Israel saw the Red Sea open, manna fall, and provision appear in the wilderness. Moses wanted more than miracles. He wanted God’s face. This shows the difference between being impressed by provision and being drawn into the Father’s presence.
A father once gave gifts to his children with joy, but later felt the pain of children who rarely called unless he reached out first. The story asks us honestly: do we come to our heavenly FATHER for relationship, or only when we need something?
Jesus rose early, while it was still dark, to seek the FATHER. From that hidden place He came down and ministered with power. Moses also came down from God’s presence with his face changed. True Christian impact flows from first being changed in the presence of God.
The sermon warns about wanting attention, platform, longer speaking time, recognition, or spiritual importance. The test is not only what we do, but why we do it. The FATHER sees whether love or self is driving the heart.
Faith that loves the FATHER says, “He can deliver me, but even if He does not, I will not bow.” This is not cold religion. It is childlike trust in the Father’s goodness, even when His ways are not immediately understood.
A young man survived a heart attack by minutes. The reminder is sobering: every breath is mercy from God. We should not need to be begged to thank the FATHER. The breath in our lungs is already a sermon of grace.
The Cross shows the price paid for our adoption. The story of someone rescued by grace and then drifting back warns us not to despise mercy. The FATHER saves, cleanses, restores, and calls His children forward, not backward.

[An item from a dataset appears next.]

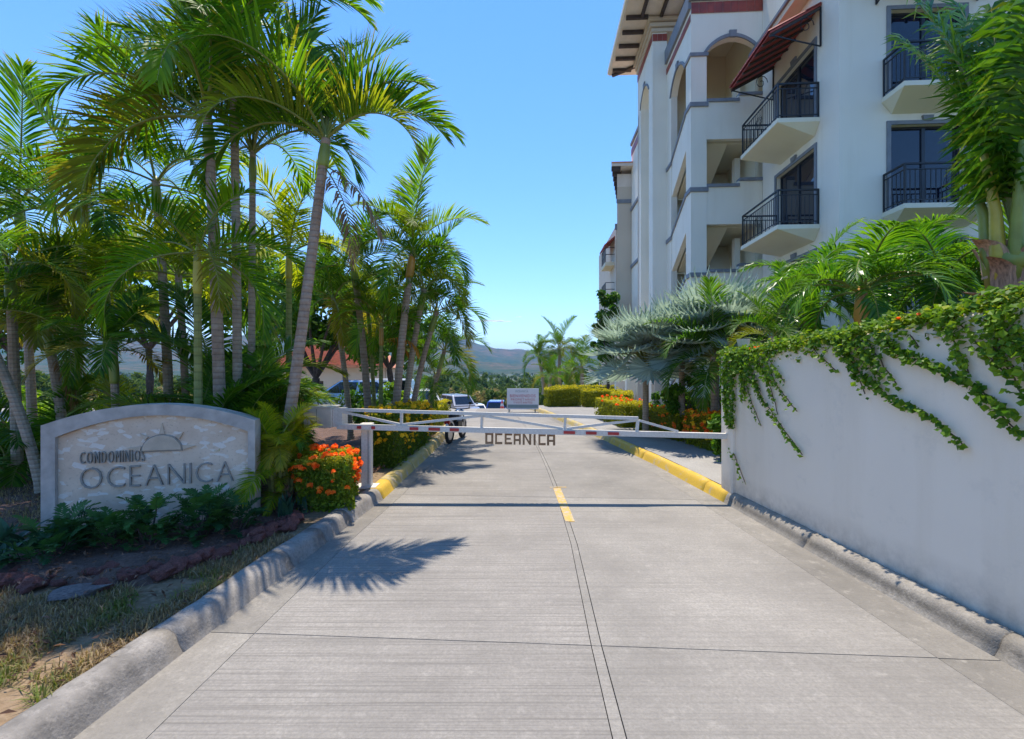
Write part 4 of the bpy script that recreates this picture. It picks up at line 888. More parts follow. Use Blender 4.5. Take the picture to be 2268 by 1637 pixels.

The message urges believers to love the Word: read it, mark it, date it, write what God speaks, and return to it. What is written in the heart and remembered on the page strengthens love, obedience, and victory.
Heavenly FATHER, help us love You more than Your gifts, seek Your face more than Your hand,
remember the Cross, treasure Your Word,
and return to the first love that makes every act of service genuine.